Quanti siamo ad avere talvolta la sensazione di trovarci in mare a bordo di una scialuppa senza vele in balia di fame e vento, ma a continuare a stare lì dove siamo senza riuscire a cambiare alcunché?
Eppure, nel nostro peregrinare, capita di imbatterci in barche invelate condotte da capitani integri che veleggiano sereni; incontrarli è una carezza che resta dentro ma spesso, invece che fermarci su quel tocco di pace, proseguiamo nel nostro affamato e confuso vagare.

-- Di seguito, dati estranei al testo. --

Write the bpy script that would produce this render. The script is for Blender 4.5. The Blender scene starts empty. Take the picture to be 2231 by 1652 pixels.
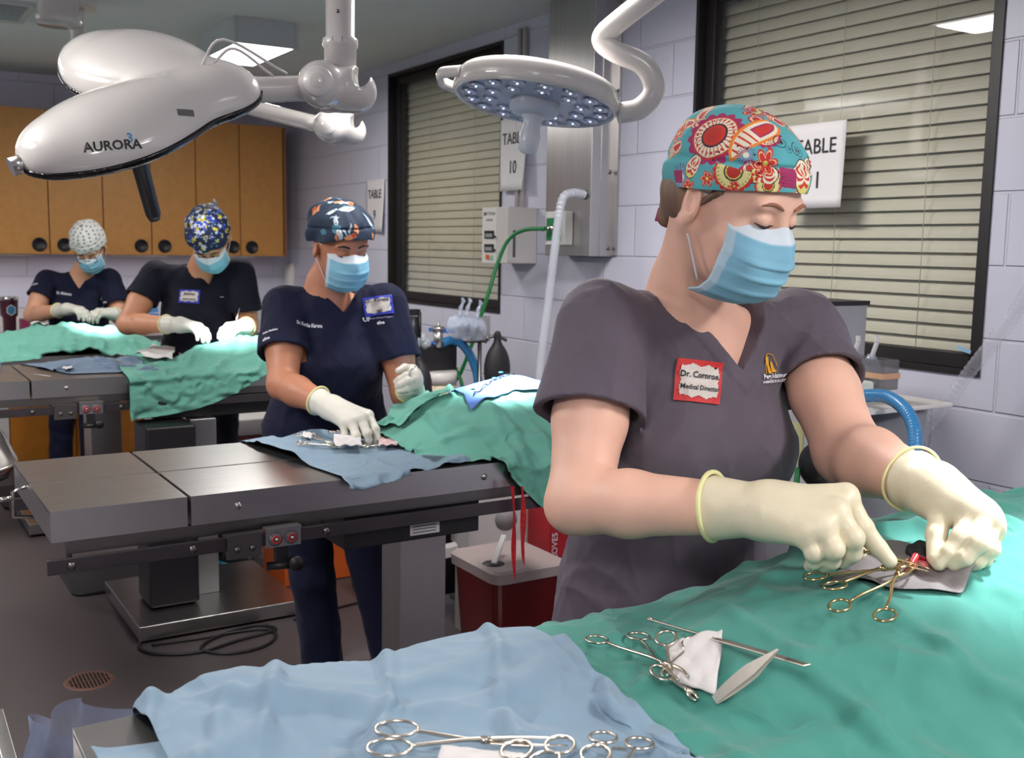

Poi sorge l’alba di questa Epifania, festa della manifestazione in mezzo a noi del Dio vivente o, se preferiamo, del senso della vita, quello che ognuno di noi, che ne sia consapevole o meno, cerca seguendo le correnti della ragione, delle filosofie, delle religioni oppure correndo da un impegno all’altro, da un luogo all’altro, da una relazione all’altra, dalla finzione mediatica di un “grande fratello” a quella di un “grande cuoco”, “grande sportivo”, “grande influencer”.
Pur di anestetizzare la fame di senso esistenziale, c’è chi si spinge finanche nelle devianze che, un attimo dopo la fugace illusione di benessere, aprono Fosse delle Marianne nelle quali le vittime precipitano conce e affamate più di prima.
D’altronde ci nasciamo con il bisogno di cibo vitale perché, in quanto animali (dal latino ‘animalis’, che dà vita, animato), non sintetizziamo il nostro nutrimento partendo da sostanze inorganiche come fanno le piante, ma solo da composti organici precedentemente elaborati da altri organismi.